Keeheon Nam, MM Clarinet Performance
Through my Sviatoslav Richter Fund project, I was able to share my Korean culture and heritage through incorporating several Korean traditional folk tunes that were culturally significant to my own family in a Western classical music setting. Asian Americans are growing in representation as performers, but especially in the type of music we perform or listen to, Asian representation is negligible at best. I wanted to change that by asking a female Korean composer (females also being extremely underrepresented in the music that we as classical musicians perform) to write a piece for clarinet and piano that showcased traditional folk tunes important to my culture and family. Plus, clarinet is not a traditional instrument in Korea, so it was an opportunity to showcase Korean music in a completely new lens.

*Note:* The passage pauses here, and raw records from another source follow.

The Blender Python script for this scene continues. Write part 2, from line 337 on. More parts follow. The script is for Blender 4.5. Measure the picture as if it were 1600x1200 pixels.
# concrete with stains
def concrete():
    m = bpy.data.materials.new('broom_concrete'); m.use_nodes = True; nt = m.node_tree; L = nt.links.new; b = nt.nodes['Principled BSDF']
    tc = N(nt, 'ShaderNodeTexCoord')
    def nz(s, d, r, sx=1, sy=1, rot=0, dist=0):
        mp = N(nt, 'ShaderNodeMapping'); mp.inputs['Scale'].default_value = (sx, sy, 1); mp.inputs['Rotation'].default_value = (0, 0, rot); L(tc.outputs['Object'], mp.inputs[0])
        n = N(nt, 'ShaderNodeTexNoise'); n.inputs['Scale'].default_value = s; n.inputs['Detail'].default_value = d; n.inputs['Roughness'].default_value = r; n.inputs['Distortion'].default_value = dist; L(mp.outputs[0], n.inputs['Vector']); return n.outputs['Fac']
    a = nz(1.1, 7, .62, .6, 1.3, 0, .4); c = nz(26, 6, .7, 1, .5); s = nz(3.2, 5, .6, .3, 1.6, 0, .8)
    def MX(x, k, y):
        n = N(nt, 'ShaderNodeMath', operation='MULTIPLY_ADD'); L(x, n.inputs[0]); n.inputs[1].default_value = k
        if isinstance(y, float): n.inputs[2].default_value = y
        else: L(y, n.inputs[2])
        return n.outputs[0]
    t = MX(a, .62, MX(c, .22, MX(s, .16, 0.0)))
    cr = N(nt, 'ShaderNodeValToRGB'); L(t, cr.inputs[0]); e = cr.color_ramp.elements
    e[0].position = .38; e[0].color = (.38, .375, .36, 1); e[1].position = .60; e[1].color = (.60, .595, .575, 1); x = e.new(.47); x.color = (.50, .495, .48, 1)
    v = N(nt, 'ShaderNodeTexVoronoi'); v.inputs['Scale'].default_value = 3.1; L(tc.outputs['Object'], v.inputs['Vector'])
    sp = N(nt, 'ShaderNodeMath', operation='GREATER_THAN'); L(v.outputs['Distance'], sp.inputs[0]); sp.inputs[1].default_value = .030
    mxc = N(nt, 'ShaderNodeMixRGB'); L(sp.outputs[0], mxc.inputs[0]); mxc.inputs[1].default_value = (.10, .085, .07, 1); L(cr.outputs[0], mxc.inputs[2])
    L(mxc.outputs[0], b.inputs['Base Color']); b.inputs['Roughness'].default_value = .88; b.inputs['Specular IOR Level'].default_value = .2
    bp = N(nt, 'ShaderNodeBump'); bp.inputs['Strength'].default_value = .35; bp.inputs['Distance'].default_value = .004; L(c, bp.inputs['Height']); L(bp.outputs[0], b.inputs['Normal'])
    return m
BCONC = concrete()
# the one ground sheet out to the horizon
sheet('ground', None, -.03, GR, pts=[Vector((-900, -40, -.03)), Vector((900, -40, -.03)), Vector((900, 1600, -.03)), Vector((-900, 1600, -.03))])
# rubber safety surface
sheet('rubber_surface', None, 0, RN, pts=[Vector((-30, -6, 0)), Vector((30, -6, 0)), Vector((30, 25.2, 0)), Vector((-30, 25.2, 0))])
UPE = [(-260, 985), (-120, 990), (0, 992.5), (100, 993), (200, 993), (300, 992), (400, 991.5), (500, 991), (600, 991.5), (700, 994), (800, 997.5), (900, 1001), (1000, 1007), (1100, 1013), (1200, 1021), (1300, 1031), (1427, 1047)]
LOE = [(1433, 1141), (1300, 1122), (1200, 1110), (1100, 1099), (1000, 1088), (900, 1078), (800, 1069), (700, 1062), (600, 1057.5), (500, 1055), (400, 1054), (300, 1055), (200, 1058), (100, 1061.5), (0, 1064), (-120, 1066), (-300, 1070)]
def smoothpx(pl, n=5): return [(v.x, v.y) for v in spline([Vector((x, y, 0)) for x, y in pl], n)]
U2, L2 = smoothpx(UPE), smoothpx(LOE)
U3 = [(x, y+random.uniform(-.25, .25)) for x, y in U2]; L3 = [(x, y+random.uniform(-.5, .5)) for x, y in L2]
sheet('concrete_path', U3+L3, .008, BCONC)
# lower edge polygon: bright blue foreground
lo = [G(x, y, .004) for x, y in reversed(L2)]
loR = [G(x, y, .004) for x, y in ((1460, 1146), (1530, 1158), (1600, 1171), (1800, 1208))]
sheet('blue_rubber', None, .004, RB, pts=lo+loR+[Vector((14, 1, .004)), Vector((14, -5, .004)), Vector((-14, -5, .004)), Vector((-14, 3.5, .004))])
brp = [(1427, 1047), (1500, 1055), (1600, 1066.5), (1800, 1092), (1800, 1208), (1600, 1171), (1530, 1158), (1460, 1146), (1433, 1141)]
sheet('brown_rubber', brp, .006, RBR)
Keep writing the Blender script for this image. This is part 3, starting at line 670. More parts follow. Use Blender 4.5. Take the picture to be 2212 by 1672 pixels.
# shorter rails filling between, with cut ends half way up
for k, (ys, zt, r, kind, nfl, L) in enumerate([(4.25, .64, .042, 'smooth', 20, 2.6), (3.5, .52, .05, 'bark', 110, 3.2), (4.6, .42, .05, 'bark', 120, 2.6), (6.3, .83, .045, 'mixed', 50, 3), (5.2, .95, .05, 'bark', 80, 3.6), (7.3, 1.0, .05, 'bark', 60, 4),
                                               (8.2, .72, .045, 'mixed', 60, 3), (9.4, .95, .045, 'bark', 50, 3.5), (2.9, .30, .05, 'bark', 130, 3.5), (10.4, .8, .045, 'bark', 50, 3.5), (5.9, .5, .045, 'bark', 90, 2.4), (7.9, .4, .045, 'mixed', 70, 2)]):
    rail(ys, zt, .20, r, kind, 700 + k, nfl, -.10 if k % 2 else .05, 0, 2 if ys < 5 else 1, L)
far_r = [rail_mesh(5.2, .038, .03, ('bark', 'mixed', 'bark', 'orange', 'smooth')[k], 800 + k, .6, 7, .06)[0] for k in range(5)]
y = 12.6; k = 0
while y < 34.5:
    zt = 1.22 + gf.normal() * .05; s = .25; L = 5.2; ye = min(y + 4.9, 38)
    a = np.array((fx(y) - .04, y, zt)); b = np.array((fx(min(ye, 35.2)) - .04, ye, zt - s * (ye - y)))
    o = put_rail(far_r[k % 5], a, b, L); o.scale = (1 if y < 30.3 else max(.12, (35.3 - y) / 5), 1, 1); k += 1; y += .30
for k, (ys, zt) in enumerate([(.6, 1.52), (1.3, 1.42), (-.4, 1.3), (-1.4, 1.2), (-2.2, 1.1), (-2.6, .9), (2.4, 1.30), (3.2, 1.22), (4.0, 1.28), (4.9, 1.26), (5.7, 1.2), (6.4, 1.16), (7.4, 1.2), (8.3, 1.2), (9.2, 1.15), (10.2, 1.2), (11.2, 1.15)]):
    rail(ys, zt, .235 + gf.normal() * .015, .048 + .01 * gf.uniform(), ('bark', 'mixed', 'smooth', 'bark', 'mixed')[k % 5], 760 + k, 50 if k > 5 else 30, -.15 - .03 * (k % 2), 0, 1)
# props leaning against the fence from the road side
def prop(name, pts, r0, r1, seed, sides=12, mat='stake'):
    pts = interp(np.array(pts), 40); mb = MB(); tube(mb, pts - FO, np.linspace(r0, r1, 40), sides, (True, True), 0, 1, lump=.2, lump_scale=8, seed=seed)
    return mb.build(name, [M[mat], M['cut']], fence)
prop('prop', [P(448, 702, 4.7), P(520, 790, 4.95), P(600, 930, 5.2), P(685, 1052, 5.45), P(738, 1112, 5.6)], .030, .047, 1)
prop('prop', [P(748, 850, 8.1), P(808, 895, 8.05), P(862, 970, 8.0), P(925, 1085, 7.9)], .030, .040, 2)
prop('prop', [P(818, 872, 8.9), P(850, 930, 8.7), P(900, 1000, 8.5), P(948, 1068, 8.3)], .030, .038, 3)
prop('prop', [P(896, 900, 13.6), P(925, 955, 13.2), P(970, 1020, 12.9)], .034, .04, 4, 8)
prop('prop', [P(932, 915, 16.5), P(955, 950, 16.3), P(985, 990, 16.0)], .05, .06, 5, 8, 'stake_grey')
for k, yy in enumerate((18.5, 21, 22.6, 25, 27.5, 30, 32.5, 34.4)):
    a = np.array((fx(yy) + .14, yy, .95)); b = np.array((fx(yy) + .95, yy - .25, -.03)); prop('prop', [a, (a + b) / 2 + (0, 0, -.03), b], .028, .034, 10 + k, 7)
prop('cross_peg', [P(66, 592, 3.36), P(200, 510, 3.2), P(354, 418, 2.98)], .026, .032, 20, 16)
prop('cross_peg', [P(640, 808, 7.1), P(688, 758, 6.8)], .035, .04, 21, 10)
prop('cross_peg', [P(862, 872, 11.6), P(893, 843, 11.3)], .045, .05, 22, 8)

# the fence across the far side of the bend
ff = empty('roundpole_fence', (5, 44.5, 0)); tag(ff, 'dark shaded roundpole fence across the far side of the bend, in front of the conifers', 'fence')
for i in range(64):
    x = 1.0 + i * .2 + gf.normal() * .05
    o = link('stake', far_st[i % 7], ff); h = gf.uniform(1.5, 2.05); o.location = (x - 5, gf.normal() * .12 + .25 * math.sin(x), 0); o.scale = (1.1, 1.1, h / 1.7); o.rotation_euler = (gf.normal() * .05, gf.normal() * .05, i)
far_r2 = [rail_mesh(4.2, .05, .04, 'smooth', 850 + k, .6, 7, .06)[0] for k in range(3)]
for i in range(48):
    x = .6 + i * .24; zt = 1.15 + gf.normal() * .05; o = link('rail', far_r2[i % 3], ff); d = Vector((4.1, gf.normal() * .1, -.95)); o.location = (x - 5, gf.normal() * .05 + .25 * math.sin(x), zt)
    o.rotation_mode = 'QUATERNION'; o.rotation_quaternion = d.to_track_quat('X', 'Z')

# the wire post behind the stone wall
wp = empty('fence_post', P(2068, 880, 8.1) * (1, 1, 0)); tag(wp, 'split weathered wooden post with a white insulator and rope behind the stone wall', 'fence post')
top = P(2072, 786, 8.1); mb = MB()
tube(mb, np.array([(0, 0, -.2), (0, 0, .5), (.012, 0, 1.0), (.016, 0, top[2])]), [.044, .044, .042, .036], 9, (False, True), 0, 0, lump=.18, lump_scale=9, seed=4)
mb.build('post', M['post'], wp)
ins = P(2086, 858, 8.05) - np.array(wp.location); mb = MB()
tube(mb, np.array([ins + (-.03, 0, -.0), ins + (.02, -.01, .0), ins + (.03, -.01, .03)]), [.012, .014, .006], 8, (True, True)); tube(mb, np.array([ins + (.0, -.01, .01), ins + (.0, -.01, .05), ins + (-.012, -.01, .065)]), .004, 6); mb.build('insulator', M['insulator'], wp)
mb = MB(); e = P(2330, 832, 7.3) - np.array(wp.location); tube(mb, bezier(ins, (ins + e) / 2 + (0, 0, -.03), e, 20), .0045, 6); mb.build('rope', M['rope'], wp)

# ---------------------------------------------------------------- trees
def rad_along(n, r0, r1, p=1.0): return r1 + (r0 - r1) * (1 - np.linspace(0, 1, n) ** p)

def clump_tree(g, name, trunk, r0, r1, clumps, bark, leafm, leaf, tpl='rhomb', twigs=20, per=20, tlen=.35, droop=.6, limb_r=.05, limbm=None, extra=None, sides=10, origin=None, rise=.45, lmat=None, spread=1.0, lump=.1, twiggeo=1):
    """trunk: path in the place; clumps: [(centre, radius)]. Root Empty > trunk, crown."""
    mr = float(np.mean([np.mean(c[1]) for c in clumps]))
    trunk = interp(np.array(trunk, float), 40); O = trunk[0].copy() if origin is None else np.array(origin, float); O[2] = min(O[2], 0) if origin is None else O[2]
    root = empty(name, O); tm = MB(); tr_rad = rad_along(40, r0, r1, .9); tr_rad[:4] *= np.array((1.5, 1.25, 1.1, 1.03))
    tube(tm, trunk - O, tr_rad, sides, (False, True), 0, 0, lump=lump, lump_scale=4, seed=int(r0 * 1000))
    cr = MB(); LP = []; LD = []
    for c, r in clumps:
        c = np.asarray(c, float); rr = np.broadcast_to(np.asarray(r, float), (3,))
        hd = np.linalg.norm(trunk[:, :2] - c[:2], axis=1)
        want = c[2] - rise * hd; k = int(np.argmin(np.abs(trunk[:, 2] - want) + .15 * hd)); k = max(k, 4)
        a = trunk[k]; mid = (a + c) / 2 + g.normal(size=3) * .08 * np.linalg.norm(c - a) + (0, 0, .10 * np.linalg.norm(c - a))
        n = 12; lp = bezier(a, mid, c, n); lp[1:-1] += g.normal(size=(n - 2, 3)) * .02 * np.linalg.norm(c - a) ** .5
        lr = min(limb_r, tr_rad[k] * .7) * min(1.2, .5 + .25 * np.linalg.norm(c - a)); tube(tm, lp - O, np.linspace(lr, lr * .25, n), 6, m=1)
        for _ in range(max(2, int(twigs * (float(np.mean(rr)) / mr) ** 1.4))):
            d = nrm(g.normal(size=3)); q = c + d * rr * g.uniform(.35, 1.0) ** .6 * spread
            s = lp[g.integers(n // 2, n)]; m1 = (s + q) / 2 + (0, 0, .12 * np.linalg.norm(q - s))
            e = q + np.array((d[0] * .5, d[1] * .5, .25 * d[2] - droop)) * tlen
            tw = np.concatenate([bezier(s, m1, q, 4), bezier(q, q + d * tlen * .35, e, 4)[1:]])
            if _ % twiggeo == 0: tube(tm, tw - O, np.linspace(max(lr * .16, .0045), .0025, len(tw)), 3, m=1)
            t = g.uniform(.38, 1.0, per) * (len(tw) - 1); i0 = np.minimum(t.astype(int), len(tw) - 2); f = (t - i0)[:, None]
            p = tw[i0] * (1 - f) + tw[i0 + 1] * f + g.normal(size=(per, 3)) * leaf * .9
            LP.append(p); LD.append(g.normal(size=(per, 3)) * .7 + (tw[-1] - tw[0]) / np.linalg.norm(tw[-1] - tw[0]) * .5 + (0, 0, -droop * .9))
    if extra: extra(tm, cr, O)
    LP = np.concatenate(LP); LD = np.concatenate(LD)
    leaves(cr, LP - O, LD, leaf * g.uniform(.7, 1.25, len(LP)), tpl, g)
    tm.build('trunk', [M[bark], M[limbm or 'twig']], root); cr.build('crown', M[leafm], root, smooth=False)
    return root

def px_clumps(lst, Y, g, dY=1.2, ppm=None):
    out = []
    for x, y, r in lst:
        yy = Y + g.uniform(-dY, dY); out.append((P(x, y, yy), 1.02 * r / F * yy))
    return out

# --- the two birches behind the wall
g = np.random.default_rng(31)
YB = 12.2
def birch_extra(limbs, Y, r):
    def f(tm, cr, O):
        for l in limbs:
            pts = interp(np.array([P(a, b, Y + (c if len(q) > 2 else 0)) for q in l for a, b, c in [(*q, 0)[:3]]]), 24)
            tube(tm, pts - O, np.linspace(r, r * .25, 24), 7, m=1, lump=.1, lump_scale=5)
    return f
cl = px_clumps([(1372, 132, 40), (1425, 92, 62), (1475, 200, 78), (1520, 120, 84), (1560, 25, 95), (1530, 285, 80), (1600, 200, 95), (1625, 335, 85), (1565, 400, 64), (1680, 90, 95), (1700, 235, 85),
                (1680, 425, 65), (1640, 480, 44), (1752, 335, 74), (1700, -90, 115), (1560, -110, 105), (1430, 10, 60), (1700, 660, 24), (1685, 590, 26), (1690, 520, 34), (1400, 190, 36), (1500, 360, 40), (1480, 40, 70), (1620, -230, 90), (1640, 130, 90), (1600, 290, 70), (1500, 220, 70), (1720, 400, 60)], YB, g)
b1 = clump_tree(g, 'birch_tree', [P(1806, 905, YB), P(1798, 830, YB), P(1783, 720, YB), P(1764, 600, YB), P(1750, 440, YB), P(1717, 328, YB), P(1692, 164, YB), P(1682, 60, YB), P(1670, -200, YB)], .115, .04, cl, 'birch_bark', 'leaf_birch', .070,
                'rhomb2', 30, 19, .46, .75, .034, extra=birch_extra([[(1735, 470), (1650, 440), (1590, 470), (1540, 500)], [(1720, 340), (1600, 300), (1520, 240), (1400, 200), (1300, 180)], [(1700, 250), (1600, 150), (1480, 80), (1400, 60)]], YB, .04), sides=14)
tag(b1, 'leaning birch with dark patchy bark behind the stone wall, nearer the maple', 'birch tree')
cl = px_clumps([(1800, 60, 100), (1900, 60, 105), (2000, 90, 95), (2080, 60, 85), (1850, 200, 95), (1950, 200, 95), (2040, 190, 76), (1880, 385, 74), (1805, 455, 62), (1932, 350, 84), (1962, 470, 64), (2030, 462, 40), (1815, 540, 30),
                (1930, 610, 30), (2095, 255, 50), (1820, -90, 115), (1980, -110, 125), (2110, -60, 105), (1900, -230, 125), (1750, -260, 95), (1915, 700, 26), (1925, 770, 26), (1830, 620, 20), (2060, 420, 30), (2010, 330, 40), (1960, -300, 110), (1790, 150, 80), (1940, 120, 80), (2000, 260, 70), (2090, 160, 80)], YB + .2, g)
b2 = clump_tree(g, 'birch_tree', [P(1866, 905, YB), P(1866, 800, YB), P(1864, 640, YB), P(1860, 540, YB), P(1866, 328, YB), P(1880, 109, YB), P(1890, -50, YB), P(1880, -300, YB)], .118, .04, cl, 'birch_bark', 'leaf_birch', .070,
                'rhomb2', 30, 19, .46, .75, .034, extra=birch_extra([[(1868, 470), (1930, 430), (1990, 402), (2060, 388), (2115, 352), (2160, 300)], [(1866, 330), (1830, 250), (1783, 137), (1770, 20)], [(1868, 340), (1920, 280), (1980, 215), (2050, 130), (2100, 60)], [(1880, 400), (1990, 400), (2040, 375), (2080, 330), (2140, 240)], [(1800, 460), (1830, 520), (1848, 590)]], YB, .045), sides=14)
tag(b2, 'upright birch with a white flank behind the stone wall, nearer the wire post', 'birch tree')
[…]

I had very limited knowledge about my own musical culture and while working on this project, it was quite a challenge to me, especially when it came time to talk about ideas with my commissioning composer, SiHyun Uhm. At the beginning of my project, I knew of some limited works, but I had no idea what kinds of music were culturally relevant to me or my family. Through this project, not only was I able to commission a new piece of music, but it also helped me to open up to my Korean roots and learn much more about my own family history and how music played a part in the Korean culture. This was an extremely enriching project, and I am so thankful funding like this exists for Shepherd Students to not only engage with the greater Houston community, but also to do thoughtful self-reflection and learn what it means to be an artist in the 21st century.